「船とく漕げ、日のよき日に」ともよほせば、梶取、船子どもにいはく、「御船より、仰せ給ぶなり。朝北の、出で来ぬ先に、綱手はや引け」といふ。このことばの歌のやうなるは、梶取のおのずからのことばなり。梶取はうつたへに、われ、歌のやうなる言、いふとにもあらず。聞く人の、「あやしく、歌めきてもいひつるかな」とて、書き出だせれば、げに、三十文字あまりなりけり。
現在も、首相や何やらのコメントが五七調だったみたいなことに関しては敏感である。だから、この程度のことは、べつに彼らが歌と現実の境目がなくなっていることを意味しない。むしろ、歌に集中しきれずに、俗事で暇をもてあましていることを意味する。

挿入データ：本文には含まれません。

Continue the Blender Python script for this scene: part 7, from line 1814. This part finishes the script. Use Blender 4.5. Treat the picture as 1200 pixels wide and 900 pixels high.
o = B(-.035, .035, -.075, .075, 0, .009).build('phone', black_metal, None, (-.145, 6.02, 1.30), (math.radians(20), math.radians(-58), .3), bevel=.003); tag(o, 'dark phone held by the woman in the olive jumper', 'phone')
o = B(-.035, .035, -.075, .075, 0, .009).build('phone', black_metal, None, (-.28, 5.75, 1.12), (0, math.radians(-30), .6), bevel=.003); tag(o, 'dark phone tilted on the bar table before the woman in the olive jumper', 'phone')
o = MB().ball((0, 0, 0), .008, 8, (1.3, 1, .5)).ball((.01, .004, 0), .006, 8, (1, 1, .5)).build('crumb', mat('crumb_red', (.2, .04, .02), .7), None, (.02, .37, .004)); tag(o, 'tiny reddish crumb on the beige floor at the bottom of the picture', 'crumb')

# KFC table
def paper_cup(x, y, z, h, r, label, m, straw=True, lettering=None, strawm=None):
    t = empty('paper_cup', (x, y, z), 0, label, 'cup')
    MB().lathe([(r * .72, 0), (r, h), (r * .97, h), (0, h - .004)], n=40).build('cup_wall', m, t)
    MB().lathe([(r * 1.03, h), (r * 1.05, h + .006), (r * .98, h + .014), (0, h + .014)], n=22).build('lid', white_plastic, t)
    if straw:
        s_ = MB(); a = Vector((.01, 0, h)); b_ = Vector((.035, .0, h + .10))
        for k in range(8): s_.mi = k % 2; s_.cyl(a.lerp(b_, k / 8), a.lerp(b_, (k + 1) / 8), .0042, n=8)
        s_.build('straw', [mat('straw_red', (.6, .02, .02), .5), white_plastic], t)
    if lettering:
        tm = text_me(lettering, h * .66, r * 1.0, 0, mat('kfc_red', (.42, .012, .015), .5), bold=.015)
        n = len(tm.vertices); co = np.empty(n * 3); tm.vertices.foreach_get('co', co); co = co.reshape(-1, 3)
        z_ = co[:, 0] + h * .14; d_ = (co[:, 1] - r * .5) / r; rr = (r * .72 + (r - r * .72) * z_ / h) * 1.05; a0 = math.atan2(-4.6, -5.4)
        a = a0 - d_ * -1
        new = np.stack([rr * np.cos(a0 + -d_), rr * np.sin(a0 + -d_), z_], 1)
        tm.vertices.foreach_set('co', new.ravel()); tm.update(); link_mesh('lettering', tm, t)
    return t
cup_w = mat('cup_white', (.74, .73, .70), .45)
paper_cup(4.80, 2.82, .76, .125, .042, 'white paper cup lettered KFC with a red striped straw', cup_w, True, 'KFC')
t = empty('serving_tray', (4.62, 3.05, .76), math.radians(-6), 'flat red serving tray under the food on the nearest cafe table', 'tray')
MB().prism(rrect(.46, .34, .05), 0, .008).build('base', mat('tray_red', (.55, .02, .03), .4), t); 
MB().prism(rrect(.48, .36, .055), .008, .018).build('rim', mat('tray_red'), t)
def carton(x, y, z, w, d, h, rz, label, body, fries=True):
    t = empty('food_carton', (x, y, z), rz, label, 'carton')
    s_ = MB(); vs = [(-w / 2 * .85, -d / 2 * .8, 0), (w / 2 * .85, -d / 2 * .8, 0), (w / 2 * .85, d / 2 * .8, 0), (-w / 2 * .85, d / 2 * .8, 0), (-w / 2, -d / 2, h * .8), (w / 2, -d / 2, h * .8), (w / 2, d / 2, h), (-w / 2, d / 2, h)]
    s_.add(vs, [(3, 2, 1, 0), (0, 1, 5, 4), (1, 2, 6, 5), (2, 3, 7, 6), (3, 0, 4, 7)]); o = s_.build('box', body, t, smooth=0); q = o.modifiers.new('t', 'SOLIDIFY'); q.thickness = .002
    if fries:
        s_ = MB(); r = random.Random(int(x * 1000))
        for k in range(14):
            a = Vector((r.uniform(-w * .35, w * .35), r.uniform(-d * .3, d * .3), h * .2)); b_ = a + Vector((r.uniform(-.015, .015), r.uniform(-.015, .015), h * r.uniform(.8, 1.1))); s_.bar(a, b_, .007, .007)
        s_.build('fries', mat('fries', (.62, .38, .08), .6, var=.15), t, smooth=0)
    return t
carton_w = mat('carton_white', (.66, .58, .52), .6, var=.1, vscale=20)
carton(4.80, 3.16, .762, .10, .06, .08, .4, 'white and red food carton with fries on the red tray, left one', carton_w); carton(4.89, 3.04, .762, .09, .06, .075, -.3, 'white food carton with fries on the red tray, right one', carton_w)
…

惜しい事に雪舟、蕪村らの力めて描出した一種の気韻は、あまりに単純でかつあまりに変化に乏しい。筆力の点から云えばとうていこれらの大家に及ぶ訳はないが、今わが画にして見ようと思う心持ちはもう少し複雑である。複雑であるだけにどうも一枚のなかへは感じが収まりかねる。頬杖をやめて、両腕を机の上に組んで考えたがやはり出て来ない。色、形、調子が出来て、自分の心が、ああここにいたなと、たちまち自己を認識するようにかかなければならない。生き別れをした吾子を尋ね当てるため、六十余州を回国して、寝ても寤めても、忘れる間がなかったある日、十字街頭にふと邂逅して、稲妻の遮ぎるひまもなきうちに、あっ、ここにいた、と思うようにかかなければならない。それがむずかしい。この調子さえ出れば、人が見て何と云っても構わない。画でないと罵られても恨はない。いやしくも色の配合がこの心持ちの一部を代表して、線の曲直がこの気合の幾分を表現して、全体の配置がこの風韻のどれほどかを伝えるならば、形にあらわれたものは、牛であれ馬であれ、ないしは牛でも馬でも、何でもないものであれ、厭わない。厭わないがどうも出来ない。写生帖を机の上へ置いて、両眼が帖のなかへ落ち込むまで、工夫したが、とても物にならん。
――漱石「草枕」
あまりに集中しているとほとんど韻は上のような気韻みたいなものになってしまう。リズムは邪魔に成り画になってゆく。